━━━━━ Dataset extract

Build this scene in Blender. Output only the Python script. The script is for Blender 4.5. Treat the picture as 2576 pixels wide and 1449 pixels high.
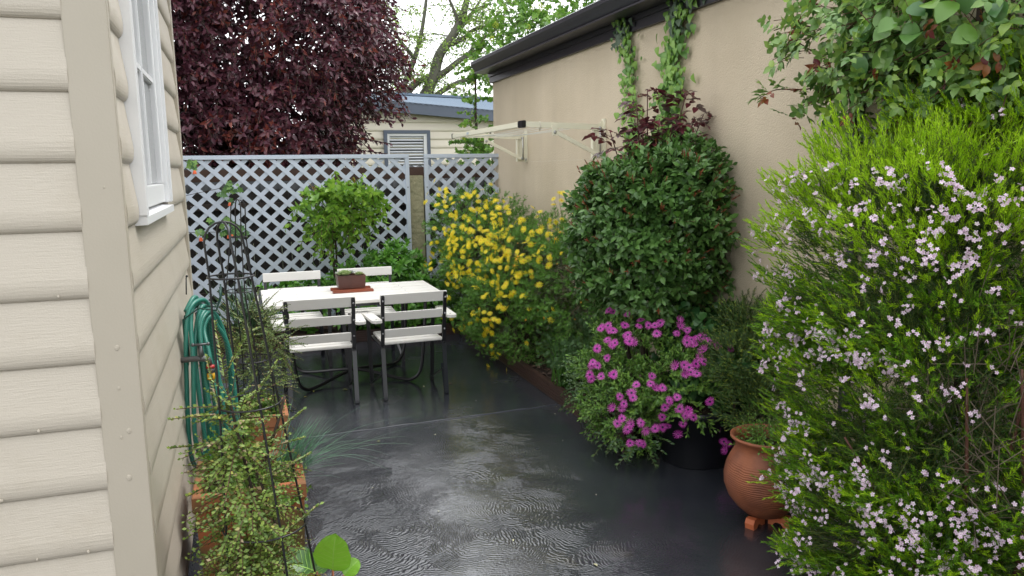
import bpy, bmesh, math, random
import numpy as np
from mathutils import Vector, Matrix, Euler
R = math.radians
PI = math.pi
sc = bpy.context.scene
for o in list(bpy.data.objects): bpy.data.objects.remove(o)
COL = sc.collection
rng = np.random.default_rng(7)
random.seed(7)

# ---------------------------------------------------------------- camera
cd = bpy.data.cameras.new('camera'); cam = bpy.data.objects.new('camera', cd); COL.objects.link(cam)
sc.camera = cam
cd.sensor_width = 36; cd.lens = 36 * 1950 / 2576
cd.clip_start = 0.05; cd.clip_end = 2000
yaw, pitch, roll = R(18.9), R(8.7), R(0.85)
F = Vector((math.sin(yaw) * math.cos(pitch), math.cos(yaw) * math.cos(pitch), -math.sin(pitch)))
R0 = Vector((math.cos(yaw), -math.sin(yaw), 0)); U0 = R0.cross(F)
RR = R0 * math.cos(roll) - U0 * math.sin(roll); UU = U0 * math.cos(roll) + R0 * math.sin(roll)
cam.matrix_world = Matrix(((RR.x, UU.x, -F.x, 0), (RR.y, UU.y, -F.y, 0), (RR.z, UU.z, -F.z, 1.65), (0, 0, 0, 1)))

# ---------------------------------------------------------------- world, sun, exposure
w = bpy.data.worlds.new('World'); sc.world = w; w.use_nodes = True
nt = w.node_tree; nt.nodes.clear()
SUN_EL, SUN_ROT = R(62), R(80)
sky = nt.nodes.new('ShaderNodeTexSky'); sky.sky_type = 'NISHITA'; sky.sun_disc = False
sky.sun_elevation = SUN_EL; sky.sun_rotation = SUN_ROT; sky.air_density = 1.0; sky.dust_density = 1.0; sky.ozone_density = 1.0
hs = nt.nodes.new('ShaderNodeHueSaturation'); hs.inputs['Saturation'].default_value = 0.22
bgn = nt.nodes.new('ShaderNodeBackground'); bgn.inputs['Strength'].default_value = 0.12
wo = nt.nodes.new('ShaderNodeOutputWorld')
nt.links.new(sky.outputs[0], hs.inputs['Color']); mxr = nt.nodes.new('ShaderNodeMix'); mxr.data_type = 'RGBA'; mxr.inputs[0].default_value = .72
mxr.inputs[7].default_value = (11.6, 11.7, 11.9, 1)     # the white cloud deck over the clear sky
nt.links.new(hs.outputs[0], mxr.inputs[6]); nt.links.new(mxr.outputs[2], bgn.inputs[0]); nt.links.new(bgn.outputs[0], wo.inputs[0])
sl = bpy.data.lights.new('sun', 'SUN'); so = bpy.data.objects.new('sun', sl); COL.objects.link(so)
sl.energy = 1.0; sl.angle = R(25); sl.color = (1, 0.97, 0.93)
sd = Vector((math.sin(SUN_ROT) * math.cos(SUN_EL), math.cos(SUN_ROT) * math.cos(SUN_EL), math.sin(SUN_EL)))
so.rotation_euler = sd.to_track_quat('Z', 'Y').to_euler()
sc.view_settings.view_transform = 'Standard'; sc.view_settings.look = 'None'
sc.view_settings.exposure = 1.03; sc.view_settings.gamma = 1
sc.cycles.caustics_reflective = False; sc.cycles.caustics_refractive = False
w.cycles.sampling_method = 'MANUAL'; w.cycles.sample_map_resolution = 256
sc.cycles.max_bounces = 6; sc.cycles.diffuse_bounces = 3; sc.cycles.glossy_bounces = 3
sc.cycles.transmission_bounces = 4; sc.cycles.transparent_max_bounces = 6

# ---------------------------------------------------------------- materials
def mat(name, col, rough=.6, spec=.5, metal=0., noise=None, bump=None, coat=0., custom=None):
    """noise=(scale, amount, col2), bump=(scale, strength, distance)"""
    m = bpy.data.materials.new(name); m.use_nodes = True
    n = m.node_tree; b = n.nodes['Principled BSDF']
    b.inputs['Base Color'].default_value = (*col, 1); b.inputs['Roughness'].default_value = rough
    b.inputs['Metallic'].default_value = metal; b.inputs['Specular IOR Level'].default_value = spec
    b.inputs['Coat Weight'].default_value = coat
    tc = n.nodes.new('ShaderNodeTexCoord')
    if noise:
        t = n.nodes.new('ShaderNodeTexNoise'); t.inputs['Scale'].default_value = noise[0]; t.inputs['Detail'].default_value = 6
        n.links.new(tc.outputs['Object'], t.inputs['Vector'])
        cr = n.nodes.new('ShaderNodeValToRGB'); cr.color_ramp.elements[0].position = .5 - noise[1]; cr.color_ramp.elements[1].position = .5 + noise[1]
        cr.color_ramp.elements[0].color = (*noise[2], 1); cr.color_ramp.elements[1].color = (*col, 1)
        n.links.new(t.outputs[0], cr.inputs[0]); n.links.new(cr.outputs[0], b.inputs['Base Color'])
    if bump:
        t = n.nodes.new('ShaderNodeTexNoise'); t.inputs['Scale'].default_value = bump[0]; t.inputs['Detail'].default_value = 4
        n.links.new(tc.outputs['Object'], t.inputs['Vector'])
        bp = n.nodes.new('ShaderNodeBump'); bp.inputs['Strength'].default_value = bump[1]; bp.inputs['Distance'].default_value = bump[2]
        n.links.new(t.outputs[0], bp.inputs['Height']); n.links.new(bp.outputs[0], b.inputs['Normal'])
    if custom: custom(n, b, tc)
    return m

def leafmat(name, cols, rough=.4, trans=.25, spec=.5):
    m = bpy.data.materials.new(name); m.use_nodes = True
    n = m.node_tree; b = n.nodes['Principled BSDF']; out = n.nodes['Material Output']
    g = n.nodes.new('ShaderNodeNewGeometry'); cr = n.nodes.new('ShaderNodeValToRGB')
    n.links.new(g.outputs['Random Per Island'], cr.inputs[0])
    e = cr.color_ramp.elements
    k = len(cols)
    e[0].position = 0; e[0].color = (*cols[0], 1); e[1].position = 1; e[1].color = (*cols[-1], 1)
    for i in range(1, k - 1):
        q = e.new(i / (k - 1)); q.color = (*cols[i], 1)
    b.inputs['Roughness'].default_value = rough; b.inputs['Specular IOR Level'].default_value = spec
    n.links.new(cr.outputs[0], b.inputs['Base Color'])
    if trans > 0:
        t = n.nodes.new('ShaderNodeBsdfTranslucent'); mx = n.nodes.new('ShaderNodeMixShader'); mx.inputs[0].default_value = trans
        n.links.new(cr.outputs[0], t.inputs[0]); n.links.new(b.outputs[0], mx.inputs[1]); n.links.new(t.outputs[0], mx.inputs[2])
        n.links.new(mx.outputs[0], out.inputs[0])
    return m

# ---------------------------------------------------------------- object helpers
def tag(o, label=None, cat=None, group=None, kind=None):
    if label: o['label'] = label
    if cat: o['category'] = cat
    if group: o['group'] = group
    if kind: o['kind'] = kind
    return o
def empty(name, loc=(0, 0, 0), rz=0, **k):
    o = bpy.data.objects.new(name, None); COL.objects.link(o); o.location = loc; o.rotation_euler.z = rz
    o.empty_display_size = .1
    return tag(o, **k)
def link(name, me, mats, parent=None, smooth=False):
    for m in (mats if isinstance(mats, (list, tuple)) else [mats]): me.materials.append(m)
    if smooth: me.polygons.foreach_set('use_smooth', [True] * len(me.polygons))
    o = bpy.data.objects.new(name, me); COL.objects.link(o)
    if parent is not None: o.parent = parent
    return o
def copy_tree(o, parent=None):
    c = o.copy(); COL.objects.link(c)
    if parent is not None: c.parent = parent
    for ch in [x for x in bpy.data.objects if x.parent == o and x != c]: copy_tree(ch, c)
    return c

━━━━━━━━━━

Stated exercise =>
Up to and including the line containing "random.seed(7)", repeat every line from the start of the data, but none of the pictures.

Answer to this problem =>
Build this scene in Blender. Output only the Python script. The script is for Blender 4.5. Treat the picture as 2576 pixels wide and 1449 pixels high.
import bpy, bmesh, math, random
import numpy as np
from mathutils import Vector, Matrix, Euler
R = math.radians
PI = math.pi
sc = bpy.context.scene
for o in list(bpy.data.objects): bpy.data.objects.remove(o)
COL = sc.collection
rng = np.random.default_rng(7)
random.seed(7)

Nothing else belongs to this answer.